Valerie realized they were talking about an official RTC telephone that she used for business. She explained that any call she made on it she knew was monitored and recorded, and so no, it didn’t count as a personal form of communications.

Proving her point, the panel then also noted Valerie had used another business phone owned by Gold Base before that, and began bringing out voluminous records of all the calls Valerie had ever made on either of them.

Also, whenever Valerie had used a Sea Org-owned computer on the base, every single search she made on it was logged and recorded — hundreds of pages of searches and every page she visited and for how long.

Then they brought out 15 folders six inches thick that contained more than 13,000 emails she had sent during her work at the base, including emails she sent to family members about birthdays and other things.

Valerie again objected. “If you look at each and every phone call, it’s all work related and nothing personal. Any personal calls had to be monitored and listened to by a staff member. There was no freedom to look at anything. If I Googled the news, if it had anything to do with Scientology, it was blocked and access was denied and there was no way of getting to the truth,” she told them.

Then the panel began going through each phone call and email.

Valerie told them this was another complete waste of time. “You’re literally proving my point right now. That everything is monitored and that this is slavery!” she says she told them.

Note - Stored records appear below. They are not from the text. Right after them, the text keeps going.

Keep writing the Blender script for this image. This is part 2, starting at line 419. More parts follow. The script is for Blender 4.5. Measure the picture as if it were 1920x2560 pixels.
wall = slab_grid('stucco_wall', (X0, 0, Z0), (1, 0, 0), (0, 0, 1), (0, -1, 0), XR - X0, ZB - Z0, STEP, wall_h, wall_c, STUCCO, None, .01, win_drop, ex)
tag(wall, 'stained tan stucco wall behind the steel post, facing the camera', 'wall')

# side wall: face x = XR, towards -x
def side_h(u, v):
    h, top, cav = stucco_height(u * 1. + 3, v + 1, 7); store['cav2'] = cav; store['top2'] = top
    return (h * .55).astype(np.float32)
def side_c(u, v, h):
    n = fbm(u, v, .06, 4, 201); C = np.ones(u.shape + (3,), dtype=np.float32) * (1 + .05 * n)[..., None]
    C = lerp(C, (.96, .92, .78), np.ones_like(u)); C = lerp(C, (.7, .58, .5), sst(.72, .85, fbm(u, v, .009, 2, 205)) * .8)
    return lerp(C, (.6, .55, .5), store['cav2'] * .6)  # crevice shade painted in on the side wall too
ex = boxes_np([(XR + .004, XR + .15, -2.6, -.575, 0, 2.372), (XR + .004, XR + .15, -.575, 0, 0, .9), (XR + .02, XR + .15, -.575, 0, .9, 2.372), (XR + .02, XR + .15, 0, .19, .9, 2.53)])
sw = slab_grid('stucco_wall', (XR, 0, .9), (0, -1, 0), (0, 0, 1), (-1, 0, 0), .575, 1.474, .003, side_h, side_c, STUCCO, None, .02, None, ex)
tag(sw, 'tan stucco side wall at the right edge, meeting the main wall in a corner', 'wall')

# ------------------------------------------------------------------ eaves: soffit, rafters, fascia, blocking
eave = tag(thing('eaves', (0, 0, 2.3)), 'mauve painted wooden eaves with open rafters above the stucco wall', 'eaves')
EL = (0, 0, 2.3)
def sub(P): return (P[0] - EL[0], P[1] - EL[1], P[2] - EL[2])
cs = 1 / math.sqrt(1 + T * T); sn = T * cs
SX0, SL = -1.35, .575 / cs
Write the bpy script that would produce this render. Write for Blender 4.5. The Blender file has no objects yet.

After the lunch break on Feb 21, the panel began going through records of the times Valerie was assigned a “condition.”

This is a form of punishment in Scientology. So on September 11, 2005, for example, she had been assigned the condition “Doubt” for using “misunderstood words” and “putting up a facade.”

On July 28, 2007, she was written up because another staff member had gone off base to buy them some food items, and Val had chirped the guy on his walkie talkie to tell him to buy a bicycle seat for someone as a gift. (Again, more evidence that she was not allowed to leave the property herself, she notes.)

There were also commendations, when she organized camera shoots efficiently. On February 9, 2009, for example, she was given a commendation for filming at several outside locations.

And then there’s the notation from May 9, 2014.

Valerie was written up in a “Knowledge Report” after a “sec check” — Scientology’s form of brutal interrogations. While being questioned, it came out that Valerie had “hired an actor who was actually not qualified because he was in a gay film, and I had to pay him and lie to him that the scheduled changed.”

We checked with Valerie: According to these notes, she was saying that the Scientology panel had showed her a record of howtheyhad punished her for hiring someone for appearing in a “gay film.”

“Yes. One hundred percent correct,” she responded.

What do she mean by ‘gay film’?

“I don’t really remember. He was probably playing that character in a normal film. Yeah, it doesn’t need to be a gay film to not hire someone. If an actor plays the role of a gay person (whether the film is gay or not) then you’re not allowed to hire them in Scientology. And it doesn’t matter what time the person was in such a film. It could have been 20 years ago,” she says.

It’s well known how hom*ophobic Scientology is, but here they were proving it in their own quasi-judicial proceeding. Kind of amazing.

Looking back on the total of five days of this grueling treatment, Valerie says the thing that she finds most remarkable is how Scientology is providing the evidence that what she’s saying about them is true.

“Their evidence is proving my point. They’re showing that I had no freedom on the base. You can’t call 9-1-1, for example. It’s literally dismantled from the phone system,” she says.

“They’re proving that everything is monitored and recorded. My abusers are providing incredible detail about how they abused me, and they’re abusing me again in the process!”

Well, we’re very glad that Valerie has decided to get back in touch, and to let the public know what’s going on.

And so goes only the second court-ordered “arbitration” in Scientology history, with no end in sight.